Sunday, December 16, 2007
Finely Woven Filth: Or, Horny For Presents
A John Waters Christmas + Lavender Diamond: Turner Ballroom, Milwaukee, 12/12/07
[Sorry, no photos. Camera broke.]
Connie Marble: Oh, I love you Raymond. I love you more than anything in this whole world. I love you more than my own filthiness, more than my own hair color. Oh God, I love you more than the sound of bones breaking, the sound of death rattle--even more than the sound of my own shit do I love you, Raymond.

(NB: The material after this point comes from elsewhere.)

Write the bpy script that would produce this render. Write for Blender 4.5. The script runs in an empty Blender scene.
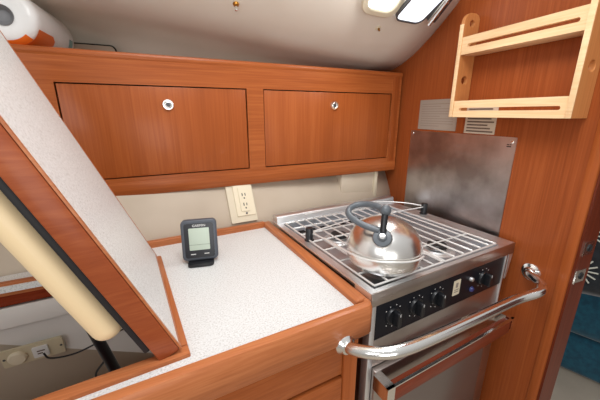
import bpy, bmesh, math, random
from mathutils import Vector, Matrix
random.seed(4)
PI = math.pi
SC = bpy.context.scene
COL = SC.collection

# ------------------------------------------------------------------ frames
def frame(origin, u, w=(0, 0, 1)):
    u = Vector(u).normalized(); w = Vector(w).normalized(); v = w.cross(u)
    return Matrix(((u.x, v.x, w.x, origin[0]), (u.y, v.y, w.y, origin[1]),
                   (u.z, v.z, w.z, origin[2]), (0, 0, 0, 1)))
I4 = Matrix.Identity(4)
TG = math.radians(3.5)
G = frame((.36, .42, 0), (math.cos(TG), math.sin(TG), 0))        # galley: u along the counter, v outboard
TB = math.radians(3.1)
# bulkhead: local x runs outboard along the panel, local y points out of it (towards the galley is +y), z up
B = frame((.90, .5, 0), (math.sin(TB), math.cos(TB), 0))
L = frame((.94, 1.038, 0), (math.cos(math.radians(1.03)), math.sin(math.radians(1.03)), 0))  # locker face
GS = frame((.36-.006*math.sin(TG), .42+.006*math.cos(TG), 0), (math.cos(TG+.012), math.sin(TG+.012), 0))   # stove
def resized(M, k):
    e = Vector((0, 0, 1.32)); return Matrix.Translation(e) @ Matrix.Scale(k, 4) @ Matrix.Translation(-e) @ M
G = resized(G, 1.025); B = resized(B, .992); L = resized(L, .973)

# ------------------------------------------------------------------ materials
def srgb(r, g, b):
    f = lambda c: (c/255/12.92) if c/255 <= .04045 else ((c/255+.055)/1.055)**2.4
    return (f(r), f(g), f(b), 1)
def new_mat(name, col=(.8, .8, .8, 1), rough=.5, metal=0, **k):
    m = bpy.data.materials.new(name); m.use_nodes = True
    b = m.node_tree.nodes['Principled BSDF']
    b.inputs['Base Color'].default_value = col
    b.inputs['Roughness'].default_value = rough
    b.inputs['Metallic'].default_value = metal
    for kk, vv in k.items(): b.inputs[kk].default_value = vv
    return m
def nodes(m): return m.node_tree.nodes, m.node_tree.links, m.node_tree.nodes['Principled BSDF']
def ramp(n, stops):
    r = n.new('ShaderNodeValToRGB')
    while len(r.color_ramp.elements) < len(stops): r.color_ramp.elements.new(.5)
    for e, (p, c) in zip(r.color_ramp.elements, stops): e.position = p; e.color = c
    return r
def wood(name, dark, mid, light, axis='x', rough=.32, rot=0., stripe=1., coat=.08):
    m = new_mat(name, mid, rough, 0)
    n, l, b = nodes(m)
    b.inputs['Coat Weight'].default_value = coat; b.inputs['Specular IOR Level'].default_value = .2
    b.inputs['Coat Roughness'].default_value = .18
    tc = n.new('ShaderNodeTexCoord'); mp = n.new('ShaderNodeMapping')
    sc = {'x': (3, 150, 150), 'y': (150, 3, 150), 'z': (150, 150, 3)}[axis]
    mp.inputs['Scale'].default_value = sc; mp.inputs['Rotation'].default_value = (0, 0, rot)
    l.new(tc.outputs['Object'], mp.inputs['Vector'])
    n1 = n.new('ShaderNodeTexNoise'); n1.inputs['Scale'].default_value = 1.3; n1.inputs['Detail'].default_value = 5
    n1.inputs['Distortion'].default_value = .6
    l.new(mp.outputs[0], n1.inputs['Vector'])
    mp2 = n.new('ShaderNodeMapping')
    sc2 = {'x': (.5, 9, 9), 'y': (9, .5, 9), 'z': (9, 9, .5)}[axis]
    mp2.inputs['Scale'].default_value = sc2; mp2.inputs['Rotation'].default_value = (0, 0, rot)
    l.new(tc.outputs['Object'], mp2.inputs['Vector'])
    n2 = n.new('ShaderNodeTexNoise'); n2.inputs['Scale'].default_value = 1.5; n2.inputs['Detail'].default_value = 3
    l.new(mp2.outputs[0], n2.inputs['Vector'])
    r1 = ramp(n, [(.22, dark), (.5, mid), (.78, light)])
    mx = n.new('ShaderNodeMix'); mx.data_type = 'FLOAT'; mx.inputs[0].default_value = .45*stripe
    l.new(n1.outputs['Fac'], mx.inputs[2]); l.new(n2.outputs['Fac'], mx.inputs[3])
    l.new(mx.outputs[0], r1.inputs[0]); l.new(r1.outputs[0], b.inputs['Base Color'])
    bp = n.new('ShaderNodeBump'); bp.inputs['Strength'].default_value = .06; bp.inputs['Distance'].default_value = .002
    l.new(n1.outputs['Fac'], bp.inputs['Height']); l.new(bp.outputs[0], b.inputs['Normal'])
    return m
D_, M_, L_ = srgb(130, 64, 28), srgb(162, 86, 42), srgb(186, 108, 58)
W_H = wood('cherry_horizontal', D_, M_, L_, 'x')
W_V = wood('cherry_vertical', srgb(134, 66, 29), srgb(160, 83, 39), srgb(182, 102, 53), 'z', stripe=1.2)
W_Y = wood('cherry_outboard', D_, M_, L_, 'y')
W_BULK = wood('bulkhead_veneer', srgb(130, 62, 28), srgb(151, 76, 36), srgb(170, 92, 47), 'z', rough=.38, coat=.12, stripe=.5)
W_LID = wood('cherry_lid', srgb(128, 58, 30), srgb(152, 76, 42), srgb(172, 94, 54), 'x')
W_TRIM = wood('teak_fiddle', srgb(146, 82, 46), srgb(178, 106, 64), srgb(200, 130, 84), 'x')
W_TRIMY = wood('teak_fiddle_outboard', srgb(146, 82, 46), srgb(178, 106, 64), srgb(200, 130, 84), 'y')
W_DARK = wood('dark_mahogany', srgb(70, 28, 16), srgb(100, 42, 24), srgb(126, 56, 32), 'z')
W_RED = wood('red_batten', srgb(110, 40, 22), srgb(140, 56, 30), srgb(160, 68, 38), 'x')
MAPLE = wood('pale_maple', srgb(226, 180, 130), srgb(240, 204, 158), srgb(250, 220, 180), 'y', rough=.45, coat=.1)
MAPLE_SHADE = wood('shaded_maple_upright', srgb(176, 110, 62), srgb(194, 128, 74), srgb(210, 146, 90), 'z', rough=.45, coat=.1)  # same maple, with the shade of the rack's side faces in the colour

def laminate(name):
    m = new_mat(name, srgb(226, 222, 216), .35); n, l, b = nodes(m)
    tc = n.new('ShaderNodeTexCoord')
    v = n.new('ShaderNodeTexNoise'); v.inputs['Scale'].default_value = 330; v.inputs['Detail'].default_value = 2
    l.new(tc.outputs['Object'], v.inputs['Vector'])
    r = ramp(n, [(.34, srgb(196, 196, 194)), (.46, srgb(218, 220, 219)), (.6, srgb(223, 225, 225)), (.7, srgb(236, 237, 237))])
    l.new(v.outputs['Fac'], r.inputs[0]); l.new(r.outputs[0], b.inputs['Base Color'])
    return m
LAM = laminate('speckled_laminate')
def brushed(name, col, rough, axis, amt=.25):
    m = new_mat(name, col, rough, 1); n, l, b = nodes(m)
    tc = n.new('ShaderNodeTexCoord'); mp = n.new('ShaderNodeMapping')
    mp.inputs['Scale'].default_value = {'x': (4, 300, 300), 'y': (300, 4, 300), 'z': (300, 300, 4)}[axis]
    l.new(tc.outputs['Object'], mp.inputs['Vector'])
    t = n.new('ShaderNodeTexNoise'); t.inputs['Scale'].default_value = 1; t.inputs['Detail'].default_value = 3
    l.new(mp.outputs[0], t.inputs['Vector'])
    mr = n.new('ShaderNodeMapRange'); mr.inputs['To Min'].default_value = rough-amt*.4; mr.inputs['To Max'].default_value = rough+amt*.6
    l.new(t.outputs['Fac'], mr.inputs['Value']); l.new(mr.outputs[0], b.inputs['Roughness'])
    bp = n.new('ShaderNodeBump'); bp.inputs['Strength'].default_value = .08; bp.inputs['Distance'].default_value = .001
    l.new(t.outputs['Fac'], bp.inputs['Height']); l.new(bp.outputs[0], b.inputs['Normal'])
    return m
STEEL = brushed('brushed_steel', srgb(232, 233, 234), .4, 'x')
STEEL_P = brushed('splash_steel', srgb(168, 162, 158), .34, 'y')
STEEL_D = brushed('oven_steel', srgb(190, 182, 176), .3, 'x')
KETTLE = new_mat('kettle_steel', srgb(236, 234, 231), .27, 1)
CHROME = new_mat('chrome', srgb(240, 239, 236), .17, 1)
WIRE = new_mat('plated_wire', srgb(228, 227, 224), .3, .35)
BLACK = new_mat('black_plastic', srgb(24, 26, 30), .35)
BLACKG = new_mat('black_gasket', srgb(22, 21, 24), .6)
GAP = new_mat('dark_gap', srgb(20, 14, 12), .9)
BURN = new_mat('burner_enamel', srgb(38, 36, 36), .5)
PANEL = new_mat('control_panel_black', srgb(14, 16, 24), .4, **{'Specular IOR Level': .25})
WHITE = new_mat('white_print', srgb(230, 230, 228), .5)
CREAM = new_mat('cream_plastic', srgb(226, 214, 188), .4)
CREAM_W = new_mat('cream_wall_plate', srgb(214, 202, 178), .5)
IVORY = new_mat('ivory_plastic', srgb(206, 194, 164), .4)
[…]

Raymond Marble: And I, Connie, also love you more than anything that I could ever imagine: more than my hair color, more than the sound of babies crying, of dogs dying--even more than the thought of original sin itself. I am yours, Connie, eternally united through an invisible core of finely woven filth, that even God himself could never ever break.
Howdy from Baltimore!
As I write this, I can't be too far from the sidewalk off which Divine ate dog shit for John Waters' camera (at the end of Pink Flamingos). Just a few days before flying out here, I caught one of B'more's finest on his Christmas tour. Beyond those amazing and transgressive films is a snappy showman who's up for riffing about anything. He's just a cool motherfucker, not merely a prankster behind a camera. As he mentions at that link, he's a big Ike and Tina Turner admirer, and arrived in Milwaukee just in time to announce Ike's death.

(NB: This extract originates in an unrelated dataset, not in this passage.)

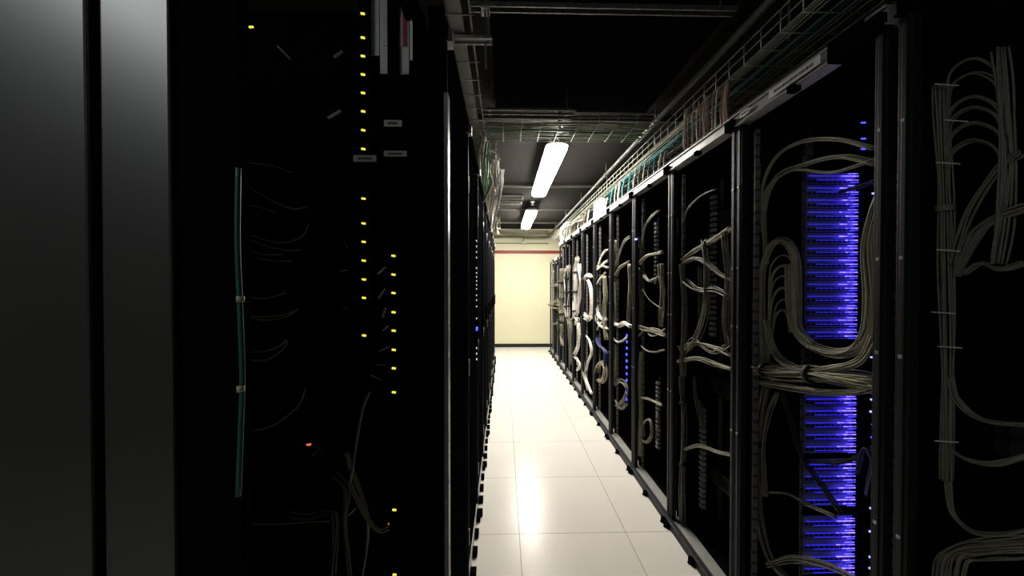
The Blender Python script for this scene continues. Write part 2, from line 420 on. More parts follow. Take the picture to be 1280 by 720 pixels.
# status lamps at the right of the stack, on a slim upright strip
pb = atY(1092, 360, 1.335)
t = empty('indicator_strip', (pb.x, 1.335, 0.30)); tag(t, 'slim black upright strip of pale blue status lights right of the blue-lit stack', 'status light strip')
box('backing', 'matte_black', (-0.06, 0, 0), (0.03, 0.012, 1.75), t)
for px, py in ((1080, 153), (1080, 173), (1080, 186), (1095, 242), (1095, 259), (1095, 275), (1093, 447), (1093, 500), (1092, 515), (1093, 531), (1092, 547), (1092, 576), (1096, 583), (1096, 597), (1096, 627), (1092, 636), (1091, 665), (1092, 682), (1091, 697), (1091, 711)):
    p = atY(px, py, 1.331)
    big = random.random() > 0.35
    w_ = 0.012 if big else 0.008
    box('status_light', 'led_paleblue' if big else 'led_blue', (p.x - pb.x - w_, -0.004, p.z - 0.302), (p.x - pb.x + w_, 0, p.z - 0.298 + (0.002 if big else 0)), t)
m = MB(); a_ = atY(1004, 360, 1.34).x
m.box((a_ - 0.006, 1.338, 0.1), (a_ + 0.004, 1.341, 1.9))
o = m.build('mounting_upright', 'rail_slotted_dull', origin=(a_, 1.34, 0.1)); tag(o, 'thin dull slotted upright at the left edge of the blue switches', 'rack upright')

# ------------------------------------------------------------------ cables
def loom(points, n, r, spread, m, label, cat='cable bundle', group=None, name='cable_bundle', ties=(), tie_m='tape_black', twist=1.0, fan=0.0, sides=6):
    path = smooth_path(points); fr = frames(path); mb = MB()
    for j in range(n):
        if n == 1: a0, rad = 0, 0
        else: a0 = random.uniform(0, 6.28); rad = spread * math.sqrt(random.uniform(0.02, 1))
        ph = random.uniform(0, 6.28); tw = random.uniform(-1, 1) * twist
        pts = []
        for i, (p, (t, u, v)) in enumerate(zip(path, fr)):
            s = i / (len(path) - 1)
            rr = rad * (1 + fan * s + 0.25 * math.sin(3.1 * s * 3 + ph))
            a = a0 + tw * s * 2
            pts.append(p + u * math.cos(a) * rr + v * math.sin(a) * rr)
        mb.tube(pts, r, sides)
    og = tuple(min(path, key=lambda q: q.z))
    o = mb.build(name, m, origin=og)
    tag(o, label, cat, group)
    for s in ties:
        i = min(len(path) - 2, max(1, int(s * (len(path) - 1)))); (t, u, v) = fr[i]; c = path[i] - Vector(og)
        k = MB(); R = spread * 1.22 + r * 1.2
        k.tube([c - t * 0.008, c + t * 0.008], R, 14)
        k.build('cable_strap', tie_m, o)
    return o
def PX(pts, X, dx=0):
    """points given in the photograph's pixels on an upright plane X behind the rack face"""
    return [atX(p[0], p[1], X + (p[2] if len(p) > 2 else 0)) for p in pts]

G2 = 'cable looms in the blue-lit rack'
A = 1.05
def L2(pts, n, r, sp, lab, m='cable_beige', X=A, **k): return loom(PX(pts, X), n if n == 1 else int(n * 1.7), r * .72, sp * 1.15, m, lab, group=G2, **k)
L2([(946, 205), (943, 260), (941, 330), (943, 400), (950, 450), (962, 476)], 12, .0032, .014, 'upright beige loom down the left edge of the blue-lit rack', ties=(.2, .55))
L2([(955, 300), (952, 245), (968, 200), (1000, 178), (1045, 174), (1092, 186)], 5, .003, .009, 'uppermost arching beige cables above the blue switches')
L2([(958, 330), (956, 262), (972, 222), (1010, 205), (1050, 196), (1094, 205)], 4, .003, .008, 'second arch of beige cables under the uppermost arch, blue-lit rack')
L2([(950, 290), (958, 240), (990, 214), (1040, 216), (1094, 200)], 4, .003, .006, 'flat run of beige cables just over the blue switches')
L2([(956, 470), (953, 400), (954, 340), (966, 306), (983, 302), (994, 322), (996, 370), (998, 410), (1018, 432)], 10, .0032, .011, 'outer tall loop of beige cable left of the blue switches')
for j in range(6):
    yt = 322 + j * 14
    L2([(960 + j, 460 - j * 5), (961 + j, yt + 28), (966 + j * .8, yt + 5), (978, yt - 4), (990 - j, yt + 3), (993 - j, yt + 24)], 2, .0028, .004,
       'small nested beige cable loop, %s inside the tall loop by the blue switches' % ['topmost', 'second', 'third', 'fourth', 'fifth', 'lowest'][j], X=A + 0.01)
L2([(988, 330), (988, 380), (998, 420), (1030, 440), (1064, 440), (1084, 415), (1088, 370), (1084, 310), (1092, 268), (1104, 240)], 15, .0032, .014, 'deep U of beige cable swinging under the upper blue switches', X=A)
L2([(958, 400), (968, 440), (1000, 462), (1040, 460), (1074, 450), (1092, 420)], 7, .0032, .010, 'beige cables sagging in front of the gap between the blue blocks', X=A - .02)
L2([(948, 462), (975, 466), (1015, 468), (1060, 474), (1097, 480)], 20, .0032, .022, 'broad level band of beige cables dividing the blue blocks', X=A - .015, ties=(.12, .5))
L2([(950, 478), (985, 484), (1030, 491), (1070, 489), (1096, 482)], 8, .0032, .009, 'lower level band of beige cables, under the broad band', X=A - .02)
L2([(1044, 471), (1058, 474), (1072, 477)], 1, .0022, 0, 'short bright yellow cable showing on the broad beige band', 'cable_yellow', X=A - .045, name='patch_cable', cat='cable')
L2([(1086, 482), (1094, 484), (1101, 485)], 1, .0022, 0, 'bright yellow cable end beside the post, right of the broad beige band', 'cable_yellow', X=A - .045, name='patch_cable', cat='cable')
L2([(958, 482), (948, 530), (946, 590), (950, 650), (964, 700), (990, 730)], 8, .0032, .013, 'upright dull loom down the left of the lower blue switches', 'cable_grey_dim_beige', ties=(.3,))
L2([(972, 490), (960, 520), (954, 560), (956, 620)], 5, .003, .007, 'curved inner grey loom left of the lower blue switches', 'cable_grey_dim_beige')
L2([(976, 488), (990, 530), (1004, 575), (1030, 610), (1052, 642)], 5, .0032, .008, 'dark cable bundle crossing diagonally over the lower blue switches', 'tape_black', X=A + .01)
L2([(962, 616), (985, 618), (1010, 632), (1044, 646)], 4, .003, .006, 'grey cables drooping rightward across the lower blue switches', 'cable_grey_dim_beige', X=A)
L2([(1005, 577), (1035, 578), (1062, 575), (1094, 560)], 3, .003, .006, 'dark cables running level between the lower blue switches', 'tape_black', X=A + .02)
L2([(960, 706), (990, 698), (1030, 706), (1060, 720), (1090, 740)], 6, .0032, .010, 'grey bundle curling along the foot of the blue-lit rack', 'cable_grey_dim_beige', X=A)
L2([(1050, 240), (1068, 235), (1082, 230), (1094, 226)], 5, .003, .008, 'patch leads painted blue as if lit by the top blue switches', 'cable_navy', X=A + .05)  # navy colour stands in for switch light falling on these leads
L2([(1070, 590), (1080, 560), (1092, 580), (1084, 620)], 3, .003, .006, 'navy lead looped beside the lower status lights', 'cable_navy', X=A + .01)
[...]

On his annual Christmas tour, he pops out for an hour of breathless rambles about the holidays and whatever else he gets around to, including his desire to land on the cover of Parade magazine. He never lets up, never seems the least bit unsure of himself. Phrase of the night: "I'm horny for presents."
Throughout Waters' performance, a scary fat drunk lady behind us kept yelling stuff, though not enough to really disrupt things. It's a John Waters thing, so a few mental defectives are bound to emerge. Most of what she said wasn't memorable, though I recall that at one point she called out for a Pink Flamingos musical. During the Q&A portion of Waters' set, she started raving about her support for Dennis Kucinich: "HIS WIFE... HE HAS A GREAT... RED-HEADED WIFE..." Waters smoothed right through a brief exchange and went onto the next questioner, though the dumbass kept it up until the end.

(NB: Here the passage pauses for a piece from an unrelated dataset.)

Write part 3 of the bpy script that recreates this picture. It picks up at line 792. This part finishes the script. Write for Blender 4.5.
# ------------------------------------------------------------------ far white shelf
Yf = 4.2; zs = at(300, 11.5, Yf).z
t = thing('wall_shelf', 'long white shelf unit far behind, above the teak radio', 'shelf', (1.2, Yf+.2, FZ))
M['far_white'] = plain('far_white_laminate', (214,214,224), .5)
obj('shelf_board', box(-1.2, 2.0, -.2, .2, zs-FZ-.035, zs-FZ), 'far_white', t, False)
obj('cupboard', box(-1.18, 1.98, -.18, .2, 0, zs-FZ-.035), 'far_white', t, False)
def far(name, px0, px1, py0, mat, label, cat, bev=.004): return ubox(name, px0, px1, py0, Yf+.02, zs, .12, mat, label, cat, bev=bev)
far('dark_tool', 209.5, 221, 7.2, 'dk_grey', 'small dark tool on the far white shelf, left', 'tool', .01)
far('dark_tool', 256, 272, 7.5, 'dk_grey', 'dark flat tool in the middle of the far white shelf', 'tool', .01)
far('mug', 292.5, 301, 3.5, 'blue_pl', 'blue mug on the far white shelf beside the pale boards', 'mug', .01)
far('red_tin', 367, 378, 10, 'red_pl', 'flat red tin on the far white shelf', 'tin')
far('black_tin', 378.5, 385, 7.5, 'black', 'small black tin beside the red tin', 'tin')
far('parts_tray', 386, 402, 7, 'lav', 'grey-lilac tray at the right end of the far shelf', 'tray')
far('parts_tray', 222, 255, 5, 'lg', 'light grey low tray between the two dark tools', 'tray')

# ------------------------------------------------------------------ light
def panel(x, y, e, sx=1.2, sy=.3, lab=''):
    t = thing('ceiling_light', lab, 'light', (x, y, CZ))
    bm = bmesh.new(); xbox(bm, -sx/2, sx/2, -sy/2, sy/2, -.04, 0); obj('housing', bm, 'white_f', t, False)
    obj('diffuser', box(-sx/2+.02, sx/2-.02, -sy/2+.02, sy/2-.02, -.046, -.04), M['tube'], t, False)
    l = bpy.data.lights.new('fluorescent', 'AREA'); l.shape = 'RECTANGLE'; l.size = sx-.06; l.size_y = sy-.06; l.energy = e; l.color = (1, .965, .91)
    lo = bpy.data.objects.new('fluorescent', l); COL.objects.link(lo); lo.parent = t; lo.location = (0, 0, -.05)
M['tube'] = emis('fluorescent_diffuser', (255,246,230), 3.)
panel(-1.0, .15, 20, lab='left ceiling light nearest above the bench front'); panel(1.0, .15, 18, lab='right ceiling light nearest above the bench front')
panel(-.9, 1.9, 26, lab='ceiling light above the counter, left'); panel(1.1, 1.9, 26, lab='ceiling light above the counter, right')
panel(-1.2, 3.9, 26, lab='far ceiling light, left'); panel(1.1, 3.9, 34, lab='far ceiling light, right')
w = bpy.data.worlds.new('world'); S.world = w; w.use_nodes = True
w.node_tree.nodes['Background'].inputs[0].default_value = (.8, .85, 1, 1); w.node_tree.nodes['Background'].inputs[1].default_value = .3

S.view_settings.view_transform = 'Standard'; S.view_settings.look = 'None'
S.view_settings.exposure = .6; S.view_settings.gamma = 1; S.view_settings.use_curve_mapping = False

For some reason, Waters brought along the band Lavender Diamond for an opening set. For once, it was hard to blame people for talking through the songs. These are precious little morsels of quirky folk that probably sound great when it's late and quiet, but it clunked onstage. Wearing a billowing white dress, singer Becky Stark looked like a cloud trapped inside a K-Mart; the three dudes backing her had zero stage presence. Except for the drummer, who played his minimal beats with greatly exaggerated movements that made him look even more useless. Still, why not bring some surprises to a tour like this?
Though a great filmmaker, Waters should do more of this speaking stuff. There's a killing to be made on the corporate banquet circuit, eh?